The growing demand for the production and storage of energy with minimal CO2 emissions represents a continuous research challenge. Research on increasing the amount of energy that can be stored in packages such as lithium-ion batteries and capacitors is particularly active, and achieving increased performance while at the same time reducing CO2 emissions is an attractive goal. In a collaboration between the Max-Planck Institute for Colloids and Interfaces in Germany, the University of Science and Technology in Beijing, China, and the Chinese Academy of Sciences in Taiyuan, Li-Zhen Fan, Magdalena Titirici and colleagues have now demonstrated that high-performance supercapacitors can be constructed using nitrogen-containing carbon materials derived from biomass rather than coal1.

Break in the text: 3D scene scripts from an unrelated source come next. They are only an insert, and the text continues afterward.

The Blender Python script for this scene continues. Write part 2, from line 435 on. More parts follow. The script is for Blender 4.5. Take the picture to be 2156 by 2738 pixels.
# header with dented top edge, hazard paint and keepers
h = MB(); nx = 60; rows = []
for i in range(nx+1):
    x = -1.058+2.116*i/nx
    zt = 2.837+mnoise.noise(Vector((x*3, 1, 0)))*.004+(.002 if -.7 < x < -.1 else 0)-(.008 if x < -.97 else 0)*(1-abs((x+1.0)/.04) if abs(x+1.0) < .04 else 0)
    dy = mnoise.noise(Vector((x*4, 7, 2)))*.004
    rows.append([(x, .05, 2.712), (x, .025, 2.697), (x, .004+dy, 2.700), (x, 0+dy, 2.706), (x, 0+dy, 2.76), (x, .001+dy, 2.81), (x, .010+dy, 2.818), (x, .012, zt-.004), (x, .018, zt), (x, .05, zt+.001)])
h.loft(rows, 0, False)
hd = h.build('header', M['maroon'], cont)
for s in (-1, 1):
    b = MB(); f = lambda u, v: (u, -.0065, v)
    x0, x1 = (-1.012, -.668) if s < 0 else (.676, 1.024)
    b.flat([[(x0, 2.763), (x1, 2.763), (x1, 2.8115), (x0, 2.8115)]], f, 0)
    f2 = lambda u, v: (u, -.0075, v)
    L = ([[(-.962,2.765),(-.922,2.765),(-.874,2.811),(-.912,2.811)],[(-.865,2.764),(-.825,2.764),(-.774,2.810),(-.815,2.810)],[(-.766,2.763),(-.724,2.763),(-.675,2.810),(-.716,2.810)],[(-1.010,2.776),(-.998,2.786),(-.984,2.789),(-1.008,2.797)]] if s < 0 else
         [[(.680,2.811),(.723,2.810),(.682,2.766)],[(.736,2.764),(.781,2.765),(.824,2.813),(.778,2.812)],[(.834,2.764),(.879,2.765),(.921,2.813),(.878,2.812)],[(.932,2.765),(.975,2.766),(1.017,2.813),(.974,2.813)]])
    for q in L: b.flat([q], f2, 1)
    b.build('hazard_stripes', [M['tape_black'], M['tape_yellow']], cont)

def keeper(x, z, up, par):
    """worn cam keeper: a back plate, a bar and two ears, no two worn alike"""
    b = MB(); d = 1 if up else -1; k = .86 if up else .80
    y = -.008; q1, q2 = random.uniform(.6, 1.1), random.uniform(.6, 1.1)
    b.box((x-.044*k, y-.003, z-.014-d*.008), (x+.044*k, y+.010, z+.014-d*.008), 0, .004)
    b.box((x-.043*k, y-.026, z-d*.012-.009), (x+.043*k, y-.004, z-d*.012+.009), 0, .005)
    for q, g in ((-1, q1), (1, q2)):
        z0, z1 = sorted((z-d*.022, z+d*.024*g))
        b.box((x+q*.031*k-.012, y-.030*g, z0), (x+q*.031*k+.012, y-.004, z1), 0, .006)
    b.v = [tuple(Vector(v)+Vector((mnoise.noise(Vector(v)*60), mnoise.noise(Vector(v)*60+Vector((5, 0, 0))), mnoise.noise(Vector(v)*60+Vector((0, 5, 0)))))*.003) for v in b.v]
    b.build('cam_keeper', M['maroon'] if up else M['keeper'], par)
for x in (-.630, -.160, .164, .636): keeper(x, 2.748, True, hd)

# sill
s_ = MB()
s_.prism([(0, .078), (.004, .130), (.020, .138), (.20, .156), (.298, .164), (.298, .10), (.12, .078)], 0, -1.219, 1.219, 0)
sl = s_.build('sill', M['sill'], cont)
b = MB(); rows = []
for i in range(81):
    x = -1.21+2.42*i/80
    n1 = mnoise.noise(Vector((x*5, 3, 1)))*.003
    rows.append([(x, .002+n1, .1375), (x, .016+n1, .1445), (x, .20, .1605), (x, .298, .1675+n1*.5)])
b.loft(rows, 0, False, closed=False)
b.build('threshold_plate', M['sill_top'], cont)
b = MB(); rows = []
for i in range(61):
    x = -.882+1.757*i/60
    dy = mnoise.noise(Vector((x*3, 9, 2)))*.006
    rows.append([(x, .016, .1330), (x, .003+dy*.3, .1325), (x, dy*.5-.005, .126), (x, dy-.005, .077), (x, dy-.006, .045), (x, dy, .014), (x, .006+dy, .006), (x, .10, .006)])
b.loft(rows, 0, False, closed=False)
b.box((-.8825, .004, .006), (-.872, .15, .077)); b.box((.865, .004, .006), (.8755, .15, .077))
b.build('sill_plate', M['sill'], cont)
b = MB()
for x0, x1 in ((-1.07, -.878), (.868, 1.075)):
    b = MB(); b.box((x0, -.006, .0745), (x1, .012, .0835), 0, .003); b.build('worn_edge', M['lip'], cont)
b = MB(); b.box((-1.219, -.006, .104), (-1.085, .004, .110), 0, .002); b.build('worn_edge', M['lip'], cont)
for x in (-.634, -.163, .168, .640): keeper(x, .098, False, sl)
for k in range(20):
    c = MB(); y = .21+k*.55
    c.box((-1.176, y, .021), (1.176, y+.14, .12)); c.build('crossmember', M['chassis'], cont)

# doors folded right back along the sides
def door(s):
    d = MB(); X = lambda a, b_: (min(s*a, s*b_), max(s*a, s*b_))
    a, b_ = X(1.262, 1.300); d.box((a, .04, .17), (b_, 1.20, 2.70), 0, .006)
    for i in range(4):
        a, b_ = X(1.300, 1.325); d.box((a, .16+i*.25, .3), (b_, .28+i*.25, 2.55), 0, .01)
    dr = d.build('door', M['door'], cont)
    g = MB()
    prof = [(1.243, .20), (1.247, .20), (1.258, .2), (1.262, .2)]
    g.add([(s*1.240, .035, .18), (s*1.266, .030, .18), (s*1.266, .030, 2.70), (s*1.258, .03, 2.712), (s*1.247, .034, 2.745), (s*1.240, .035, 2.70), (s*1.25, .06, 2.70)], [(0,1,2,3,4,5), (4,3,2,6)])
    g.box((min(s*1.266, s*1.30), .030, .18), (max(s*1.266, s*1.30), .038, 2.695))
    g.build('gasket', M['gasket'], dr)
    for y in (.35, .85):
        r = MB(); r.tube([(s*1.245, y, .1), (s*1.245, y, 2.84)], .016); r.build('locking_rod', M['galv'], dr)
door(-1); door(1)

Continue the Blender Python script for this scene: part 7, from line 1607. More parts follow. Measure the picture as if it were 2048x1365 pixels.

One of the most common types of supercapacitors is the electrical double layer capacitor, which comprises two electrodes on either side of two compartments (double layer) of an electrolyte. Activated carbon is typically used for the capacitor layers because its high porosity — and therefore high surface area — favors good charge accumulation at the interface with the electrolyte. However, activated carbon is typically obtained from special petroleum coke, which is produced from coal and requires complex and expensive processing techniques.

Fig. 1: Scanning electron microscopy image of the activated carbon containing nitrogen.

Fan, Titirici and their colleagues have now explored the use of carbon materials derived from renewable sources. Based on the knowledge that the presence of dopants such as oxygen or nitrogen atoms within the carbon structure increases the storage capacity of porous activated carbon — an effect known as pseudocapacitance — the researchers focused on carbon-based materials that naturally contain nitrogen atoms, such as those obtained by hydrothermal carbonization of biomass derivatives like glucosamine. Increasing the amount of potassium hydroxide used to activate the carbon materials was found to increase the surface area through the formation of micropores while retaining high nitrogen content. The highest performance for the biomass-based capacitors was obtained using activated carbon with an optimum balance between nitrogen content and surface area (Fig. 1).

“This methodology represents a simple procedure to increase the capacitance in double-layer capacitors through a combination of relatively high surface area and the pseudocapacitance effect due to the presence of nitrogen,” says Fan. The team is now attempting to increase the capacity further by introducing more nitrogen atoms, or other elements such as boron.